Task statement
Wherever the word "More" turns up in a line of the entries, copy that line.

Data to process
----
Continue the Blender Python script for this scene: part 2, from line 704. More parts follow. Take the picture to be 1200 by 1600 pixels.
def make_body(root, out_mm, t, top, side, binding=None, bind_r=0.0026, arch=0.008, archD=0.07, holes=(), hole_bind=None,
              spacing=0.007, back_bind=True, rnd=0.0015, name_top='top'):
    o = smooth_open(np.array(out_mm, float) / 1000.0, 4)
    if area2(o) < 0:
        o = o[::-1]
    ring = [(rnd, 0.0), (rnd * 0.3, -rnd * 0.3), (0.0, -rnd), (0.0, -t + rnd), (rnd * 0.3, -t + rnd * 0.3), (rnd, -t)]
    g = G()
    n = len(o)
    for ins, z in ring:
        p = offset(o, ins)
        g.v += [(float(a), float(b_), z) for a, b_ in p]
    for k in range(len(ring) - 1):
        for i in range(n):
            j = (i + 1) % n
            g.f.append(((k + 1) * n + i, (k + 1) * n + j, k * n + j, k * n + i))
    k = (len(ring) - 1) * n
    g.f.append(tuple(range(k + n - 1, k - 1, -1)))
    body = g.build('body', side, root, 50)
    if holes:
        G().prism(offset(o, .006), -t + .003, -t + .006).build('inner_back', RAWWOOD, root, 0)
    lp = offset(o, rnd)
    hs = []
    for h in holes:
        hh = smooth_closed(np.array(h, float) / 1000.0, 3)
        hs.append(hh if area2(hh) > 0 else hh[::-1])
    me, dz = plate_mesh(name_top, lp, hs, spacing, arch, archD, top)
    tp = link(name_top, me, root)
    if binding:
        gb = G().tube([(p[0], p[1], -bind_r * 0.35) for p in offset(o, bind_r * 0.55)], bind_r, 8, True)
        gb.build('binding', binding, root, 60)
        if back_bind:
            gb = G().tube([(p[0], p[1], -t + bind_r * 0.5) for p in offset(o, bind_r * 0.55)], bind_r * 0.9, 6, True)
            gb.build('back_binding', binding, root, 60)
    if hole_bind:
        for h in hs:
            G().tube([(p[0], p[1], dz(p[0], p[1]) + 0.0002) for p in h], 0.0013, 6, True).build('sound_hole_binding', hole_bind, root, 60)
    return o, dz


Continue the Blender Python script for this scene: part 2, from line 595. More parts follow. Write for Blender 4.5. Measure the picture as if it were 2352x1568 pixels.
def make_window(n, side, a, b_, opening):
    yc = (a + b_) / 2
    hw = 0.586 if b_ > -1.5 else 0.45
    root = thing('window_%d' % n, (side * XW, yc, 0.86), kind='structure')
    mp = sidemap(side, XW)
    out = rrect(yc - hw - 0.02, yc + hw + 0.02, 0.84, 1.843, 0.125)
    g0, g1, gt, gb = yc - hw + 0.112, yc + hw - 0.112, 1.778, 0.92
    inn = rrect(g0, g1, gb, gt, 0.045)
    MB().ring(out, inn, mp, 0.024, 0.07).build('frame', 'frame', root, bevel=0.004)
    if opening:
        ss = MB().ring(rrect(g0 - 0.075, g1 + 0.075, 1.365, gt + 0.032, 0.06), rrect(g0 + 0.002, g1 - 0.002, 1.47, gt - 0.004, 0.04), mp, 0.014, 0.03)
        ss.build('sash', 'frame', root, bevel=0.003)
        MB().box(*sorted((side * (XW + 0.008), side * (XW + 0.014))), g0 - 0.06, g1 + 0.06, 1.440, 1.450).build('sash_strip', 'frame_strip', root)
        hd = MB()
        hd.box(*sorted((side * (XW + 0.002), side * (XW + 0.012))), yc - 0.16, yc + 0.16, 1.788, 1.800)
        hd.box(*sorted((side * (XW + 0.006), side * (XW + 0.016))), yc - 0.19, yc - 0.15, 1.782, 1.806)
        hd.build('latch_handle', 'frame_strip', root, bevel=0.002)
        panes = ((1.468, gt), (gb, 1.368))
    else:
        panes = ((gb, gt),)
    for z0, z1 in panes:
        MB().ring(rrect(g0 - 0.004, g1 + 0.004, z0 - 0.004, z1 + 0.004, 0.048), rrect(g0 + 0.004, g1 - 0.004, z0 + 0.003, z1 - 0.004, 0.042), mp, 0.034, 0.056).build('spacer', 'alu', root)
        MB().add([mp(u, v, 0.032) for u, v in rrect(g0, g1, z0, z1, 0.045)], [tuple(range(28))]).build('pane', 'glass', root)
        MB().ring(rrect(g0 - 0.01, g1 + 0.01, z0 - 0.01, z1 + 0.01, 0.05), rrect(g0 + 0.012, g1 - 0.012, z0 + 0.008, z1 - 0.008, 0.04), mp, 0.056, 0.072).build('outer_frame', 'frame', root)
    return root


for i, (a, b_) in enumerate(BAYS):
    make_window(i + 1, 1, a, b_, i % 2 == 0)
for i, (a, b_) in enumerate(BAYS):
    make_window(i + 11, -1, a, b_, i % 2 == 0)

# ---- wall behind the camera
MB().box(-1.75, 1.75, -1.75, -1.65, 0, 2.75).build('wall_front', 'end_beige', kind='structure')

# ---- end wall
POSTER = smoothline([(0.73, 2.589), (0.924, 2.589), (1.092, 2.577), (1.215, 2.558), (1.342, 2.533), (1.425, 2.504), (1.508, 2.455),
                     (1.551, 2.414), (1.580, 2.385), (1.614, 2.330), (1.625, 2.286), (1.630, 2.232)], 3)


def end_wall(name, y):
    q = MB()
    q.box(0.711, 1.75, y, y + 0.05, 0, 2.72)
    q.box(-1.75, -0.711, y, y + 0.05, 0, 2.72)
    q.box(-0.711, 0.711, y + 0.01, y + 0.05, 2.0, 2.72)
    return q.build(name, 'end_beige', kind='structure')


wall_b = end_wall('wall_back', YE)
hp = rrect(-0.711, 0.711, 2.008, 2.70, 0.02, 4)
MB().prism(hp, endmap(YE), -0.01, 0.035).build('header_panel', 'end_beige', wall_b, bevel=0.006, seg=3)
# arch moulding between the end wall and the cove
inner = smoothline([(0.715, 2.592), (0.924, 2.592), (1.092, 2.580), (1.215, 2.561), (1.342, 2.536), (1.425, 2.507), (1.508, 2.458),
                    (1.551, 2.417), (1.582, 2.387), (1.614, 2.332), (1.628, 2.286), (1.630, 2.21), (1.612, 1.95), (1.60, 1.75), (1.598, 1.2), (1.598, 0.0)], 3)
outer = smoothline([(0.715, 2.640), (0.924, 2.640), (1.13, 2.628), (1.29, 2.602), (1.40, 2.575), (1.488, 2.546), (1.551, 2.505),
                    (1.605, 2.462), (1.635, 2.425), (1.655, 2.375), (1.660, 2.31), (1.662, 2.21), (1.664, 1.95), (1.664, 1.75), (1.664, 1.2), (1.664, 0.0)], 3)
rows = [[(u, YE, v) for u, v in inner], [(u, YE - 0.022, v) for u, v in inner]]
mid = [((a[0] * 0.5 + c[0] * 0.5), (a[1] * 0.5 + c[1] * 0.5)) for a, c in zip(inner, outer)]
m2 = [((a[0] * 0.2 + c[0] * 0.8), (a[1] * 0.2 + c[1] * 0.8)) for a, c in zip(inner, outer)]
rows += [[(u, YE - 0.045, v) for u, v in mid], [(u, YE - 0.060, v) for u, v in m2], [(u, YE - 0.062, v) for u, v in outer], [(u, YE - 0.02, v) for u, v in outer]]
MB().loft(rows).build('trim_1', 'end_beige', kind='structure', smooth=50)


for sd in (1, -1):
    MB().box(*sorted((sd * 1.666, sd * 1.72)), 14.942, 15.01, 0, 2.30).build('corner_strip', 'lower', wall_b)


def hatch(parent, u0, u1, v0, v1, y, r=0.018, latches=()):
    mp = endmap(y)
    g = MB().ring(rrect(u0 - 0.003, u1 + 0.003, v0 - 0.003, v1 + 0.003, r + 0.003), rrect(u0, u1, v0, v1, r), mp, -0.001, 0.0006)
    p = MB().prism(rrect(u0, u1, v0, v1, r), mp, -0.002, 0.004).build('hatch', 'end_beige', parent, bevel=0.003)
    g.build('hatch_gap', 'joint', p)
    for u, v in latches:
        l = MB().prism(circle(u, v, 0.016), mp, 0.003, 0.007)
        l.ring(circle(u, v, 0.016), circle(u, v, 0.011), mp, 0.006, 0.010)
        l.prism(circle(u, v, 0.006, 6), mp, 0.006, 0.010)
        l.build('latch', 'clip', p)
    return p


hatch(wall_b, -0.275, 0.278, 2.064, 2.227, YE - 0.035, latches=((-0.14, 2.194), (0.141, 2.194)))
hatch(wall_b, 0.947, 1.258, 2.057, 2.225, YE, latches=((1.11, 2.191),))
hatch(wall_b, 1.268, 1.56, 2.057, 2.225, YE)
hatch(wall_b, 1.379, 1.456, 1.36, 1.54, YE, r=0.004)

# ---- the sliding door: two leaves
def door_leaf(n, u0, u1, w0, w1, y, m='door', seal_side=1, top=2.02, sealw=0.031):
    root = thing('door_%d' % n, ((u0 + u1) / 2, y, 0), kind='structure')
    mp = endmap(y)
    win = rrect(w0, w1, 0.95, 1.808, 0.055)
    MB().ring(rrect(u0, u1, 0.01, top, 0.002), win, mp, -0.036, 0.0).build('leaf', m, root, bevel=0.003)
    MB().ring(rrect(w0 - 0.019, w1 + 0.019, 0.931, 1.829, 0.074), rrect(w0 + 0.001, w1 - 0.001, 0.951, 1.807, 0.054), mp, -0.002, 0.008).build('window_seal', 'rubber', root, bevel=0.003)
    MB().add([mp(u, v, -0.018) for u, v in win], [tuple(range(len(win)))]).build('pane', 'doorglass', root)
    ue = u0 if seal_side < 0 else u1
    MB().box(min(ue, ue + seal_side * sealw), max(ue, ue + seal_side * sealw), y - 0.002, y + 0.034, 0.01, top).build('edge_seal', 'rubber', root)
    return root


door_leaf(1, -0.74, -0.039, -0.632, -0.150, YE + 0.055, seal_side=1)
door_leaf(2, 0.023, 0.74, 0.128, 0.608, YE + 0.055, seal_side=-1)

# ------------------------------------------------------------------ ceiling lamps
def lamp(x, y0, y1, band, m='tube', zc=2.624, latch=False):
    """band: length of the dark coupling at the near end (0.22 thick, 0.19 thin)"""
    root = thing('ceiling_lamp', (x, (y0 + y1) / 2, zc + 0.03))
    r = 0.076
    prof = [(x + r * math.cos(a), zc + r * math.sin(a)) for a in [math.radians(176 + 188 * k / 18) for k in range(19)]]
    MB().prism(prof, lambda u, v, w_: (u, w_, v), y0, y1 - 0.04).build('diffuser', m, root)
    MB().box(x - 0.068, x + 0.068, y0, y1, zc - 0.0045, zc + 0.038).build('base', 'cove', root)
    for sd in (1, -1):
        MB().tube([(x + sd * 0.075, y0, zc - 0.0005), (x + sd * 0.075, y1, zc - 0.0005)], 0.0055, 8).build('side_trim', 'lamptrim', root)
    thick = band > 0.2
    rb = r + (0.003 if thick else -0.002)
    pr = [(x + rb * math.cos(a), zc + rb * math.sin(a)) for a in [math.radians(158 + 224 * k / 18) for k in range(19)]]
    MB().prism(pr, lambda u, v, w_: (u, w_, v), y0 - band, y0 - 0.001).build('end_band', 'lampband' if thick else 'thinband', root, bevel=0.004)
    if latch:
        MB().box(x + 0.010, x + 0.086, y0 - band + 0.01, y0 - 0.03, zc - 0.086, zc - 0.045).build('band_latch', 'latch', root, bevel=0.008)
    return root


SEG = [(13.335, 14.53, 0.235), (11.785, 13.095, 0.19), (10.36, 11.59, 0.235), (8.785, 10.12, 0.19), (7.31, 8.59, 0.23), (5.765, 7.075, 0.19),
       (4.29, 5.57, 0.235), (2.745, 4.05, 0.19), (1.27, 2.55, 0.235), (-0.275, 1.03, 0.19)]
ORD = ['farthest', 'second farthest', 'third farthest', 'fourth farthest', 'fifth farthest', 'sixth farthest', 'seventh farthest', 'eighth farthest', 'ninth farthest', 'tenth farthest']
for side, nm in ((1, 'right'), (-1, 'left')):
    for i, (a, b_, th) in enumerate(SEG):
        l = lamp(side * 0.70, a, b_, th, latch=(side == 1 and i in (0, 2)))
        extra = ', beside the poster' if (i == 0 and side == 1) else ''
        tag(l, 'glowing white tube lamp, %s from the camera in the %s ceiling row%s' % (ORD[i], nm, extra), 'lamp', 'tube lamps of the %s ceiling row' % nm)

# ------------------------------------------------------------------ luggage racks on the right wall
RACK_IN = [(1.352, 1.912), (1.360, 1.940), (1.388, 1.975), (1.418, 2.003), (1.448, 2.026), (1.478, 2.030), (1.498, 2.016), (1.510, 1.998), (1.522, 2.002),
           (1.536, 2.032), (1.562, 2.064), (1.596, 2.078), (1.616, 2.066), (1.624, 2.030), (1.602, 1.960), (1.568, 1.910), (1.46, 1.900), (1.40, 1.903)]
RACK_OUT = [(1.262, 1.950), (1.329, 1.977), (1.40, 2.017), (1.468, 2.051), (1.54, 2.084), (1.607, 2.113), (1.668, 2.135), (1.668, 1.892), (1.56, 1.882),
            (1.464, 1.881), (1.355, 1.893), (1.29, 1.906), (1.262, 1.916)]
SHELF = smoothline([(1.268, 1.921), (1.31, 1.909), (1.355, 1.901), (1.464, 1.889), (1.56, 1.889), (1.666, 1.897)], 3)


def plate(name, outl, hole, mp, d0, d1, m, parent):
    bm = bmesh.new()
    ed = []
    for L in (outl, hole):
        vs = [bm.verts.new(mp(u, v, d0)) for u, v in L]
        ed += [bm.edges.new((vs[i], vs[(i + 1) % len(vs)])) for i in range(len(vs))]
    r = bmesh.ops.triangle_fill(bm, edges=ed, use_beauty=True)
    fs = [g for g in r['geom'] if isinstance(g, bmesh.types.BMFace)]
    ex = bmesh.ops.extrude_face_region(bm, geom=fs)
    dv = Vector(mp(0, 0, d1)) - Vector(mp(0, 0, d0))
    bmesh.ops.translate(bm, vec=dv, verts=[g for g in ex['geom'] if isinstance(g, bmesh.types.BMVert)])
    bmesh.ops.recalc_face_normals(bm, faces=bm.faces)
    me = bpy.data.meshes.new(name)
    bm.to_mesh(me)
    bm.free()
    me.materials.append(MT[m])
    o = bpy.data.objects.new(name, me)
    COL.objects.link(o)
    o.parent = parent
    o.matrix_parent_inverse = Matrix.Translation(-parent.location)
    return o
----
The result
Continue the Blender Python script for this scene: part 2, from line 704. More parts follow. Take the picture to be 1200 by 1600 pixels.
Continue the Blender Python script for this scene: part 2, from line 595. More parts follow. Write for Blender 4.5. Measure the picture as if it were 2352x1568 pixels.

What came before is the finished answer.